Find the word "pixels" in the material below and gather every line that contains it.

** START OF Material to process **

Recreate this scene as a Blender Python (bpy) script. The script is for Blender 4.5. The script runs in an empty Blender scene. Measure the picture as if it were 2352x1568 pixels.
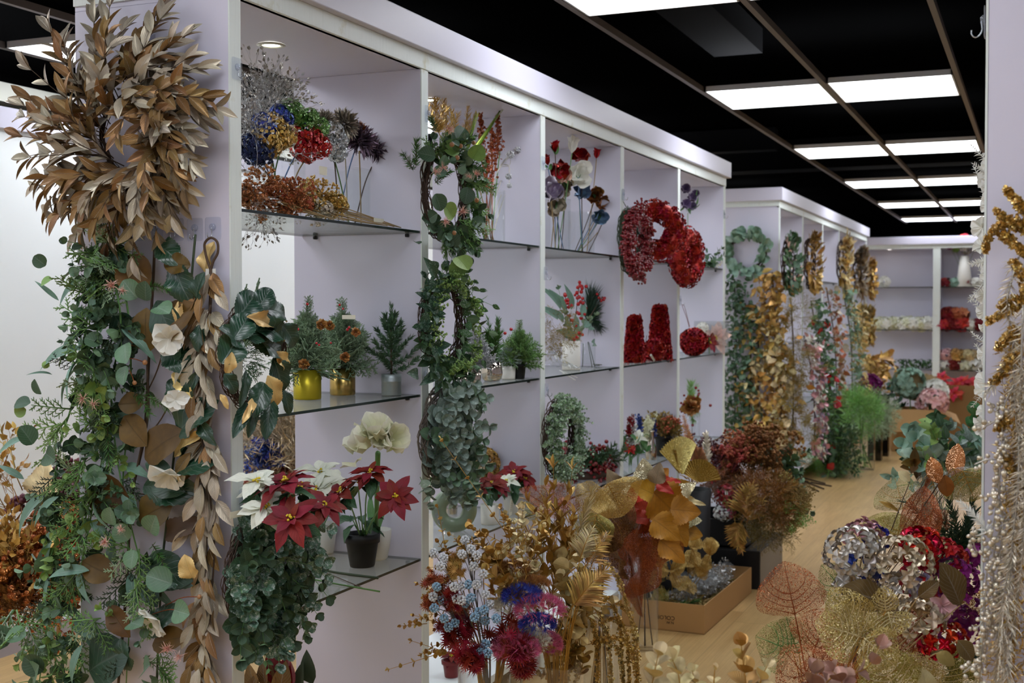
import bpy, math
import numpy as np
SC = bpy.context.scene; COL = SC.collection
PI = math.pi
# ---------------------------------------------------------------- camera geometry (2352 x 1568 frame)
FPX, CX, CY, HC = 2850.0, 1176.0, 784.0, 1.5
_n = math.sqrt(1210 ** 2 + 76 ** 2 + FPX ** 2)
YAW = math.asin(1210 / _n); PIT = -math.asin(76 / _n / math.cos(YAW))
FW = np.array([-math.sin(YAW) * math.cos(PIT), math.cos(YAW) * math.cos(PIT), math.sin(PIT)])
RT = np.array([math.cos(YAW), math.sin(YAW), 0.0]); UPV = np.cross(RT, FW)
CAMP = np.array([0, 0, HC])
def A(*v): return np.array(v, float)
def P(u, v, X=None, Y=None, Z=None, D=None):
    """world point seen at photo position (u, v) on a plane X=, Y=, Z= or at depth D"""
    d = FW + RT * (u - CX) / FPX + UPV * (CY - v) / FPX
    if X is not None: k = X / d[0]
    elif Y is not None: k = Y / d[1]
    elif Z is not None: k = (Z - HC) / d[2]
    else: k = D
    return CAMP + d * k
def lin(h):
    h = h.lstrip('#'); o = []
    for i in (0, 2, 4):
        s = int(h[i:i + 2], 16) / 255
        o.append(s / 12.92 if s <= .04045 else ((s + .055) / 1.055) ** 2.4)
    return tuple(o) + (1.0,)
def nrm(v):
    v = np.asarray(v, float); l = np.linalg.norm(v, axis=-1, keepdims=True); return v / np.maximum(l, 1e-9)
def rng(s): return np.random.default_rng(s)
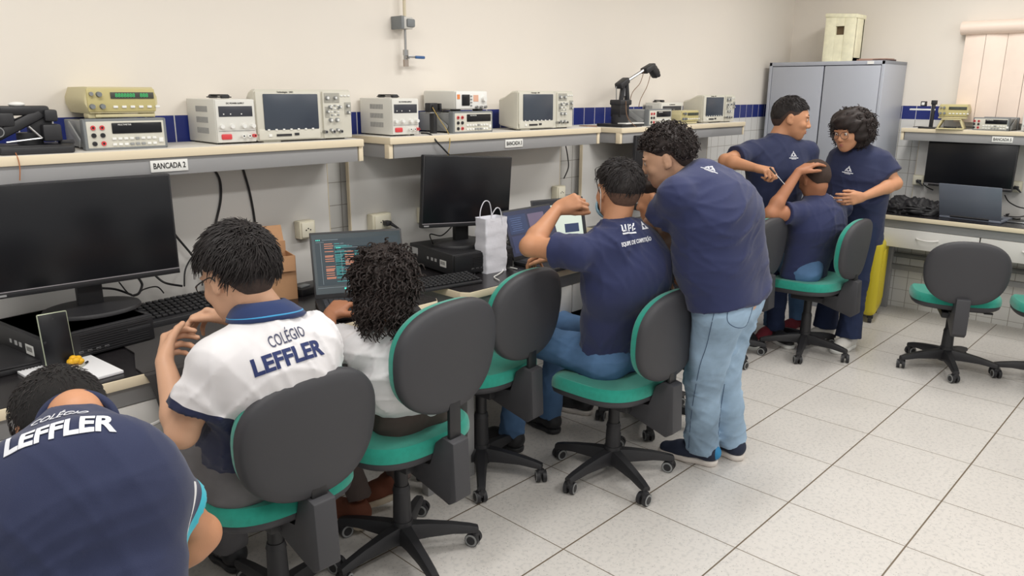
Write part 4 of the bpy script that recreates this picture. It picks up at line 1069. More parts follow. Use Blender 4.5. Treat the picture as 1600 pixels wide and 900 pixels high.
for k in range(5):
    z = .79 + .008 * k
    cable('cable', ['black cable coil on the right bench, lowest turn', 'black cable coil on the right bench, second turn', 'black cable coil on the right bench, third turn', 'black cable coil on the right bench, fourth turn', 'black cable running from the coil on the right bench up to the monitor'][k],
          [PZ(1560 + 3 * k, 328 + 3 * k, z), PZ(1575, 326 + 4 * k, z + .006), PZ(1592, 330 + 3 * k, z), PZ(1604, 336, z + .004), PZ(1590, 342 - 3 * k, z), PZ(1572, 338 - k, z)] if k < 4 else [PX(1570, 305, 4.25), PX(1576, 315, 4.2), PX(1590, 323, 4.15), PX(1604, 326, 4.1)], .004)
cable('cable', 'black cable hanging from the outlet left of the right-hand monitor', [PX(1440, 285, 4.27), PX(1448, 292, 4.25), PX(1458, 297, 4.24)], .004)
p = PZ(1592, 347, .79); t = thing('smartphone', 'silver-edged phone at the right edge of the right bench', 'phone', (p.x, p.y, .785), R(-96))
B().box((0, 0, .0055), (.13, .07, .009), mat('silver_rim', (186, 190, 192), .25, .8), .003).build('rim', t); B().box((0, 0, .0103), (.122, .062, .001), SCREEN).build('screen', t)
# third bench: papers, black stand
p = PZ(1178, 345, DZ)
bm = bmesh.new(); bmesh.ops.create_icosphere(bm, subdivisions=4, radius=1)
for v in bm.verts:
    q = v.co; n_ = noise.noise(q * 2.3) * .5 + noise.noise(q * 6) * .25
    v.co = Vector((q.x * .12, q.y * .12, max(q.z, -.1) * .05)) * (1 + n_); v.co.z = max(v.co.z, -.005)
b = B(); b.bm.free(); b.bm = bm; b._fin(bm.faces[:], mat('crumpled_plastic', (226, 230, 232), .35, bump=.8, bscale=50))
PB3 = (2.66, .74)
tag(b.build('plastic_bag', loc=(PZ(1190, 334, DZ).x, PZ(1190, 334, DZ).y, DZ + .006), sharp=20), 'crumpled white plastic bag on the third bench beside the elbow of the seated boy', 'bag')
pq = PZ(1166, 342, DZ)
t = thing('tape_stand', 'black post with a padded T-shaped top on the third bench', 'stand', (pq.x, pq.y, DZ))
z1 = PY(1158, 296, pq.y).z - DZ
B().box((0, 0, .006), (.12, .1, .012), BLACK, .003).build('base_plate', t); B().box((0, 0, z1 / 2), (.035, .03, z1), BLACK, .008).build('post', t)
B().box((-.015, -.01, z1 + .01), (.12, .09, .035), BLACK, .014, rot=R(-25)).build('top_pad', t)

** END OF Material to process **

Complete output
Recreate this scene as a Blender Python (bpy) script. The script is for Blender 4.5. The script runs in an empty Blender scene. Measure the picture as if it were 2352x1568 pixels.
Write part 4 of the bpy script that recreates this picture. It picks up at line 1069. More parts follow. Use Blender 4.5. Treat the picture as 1600 pixels wide and 900 pixels high.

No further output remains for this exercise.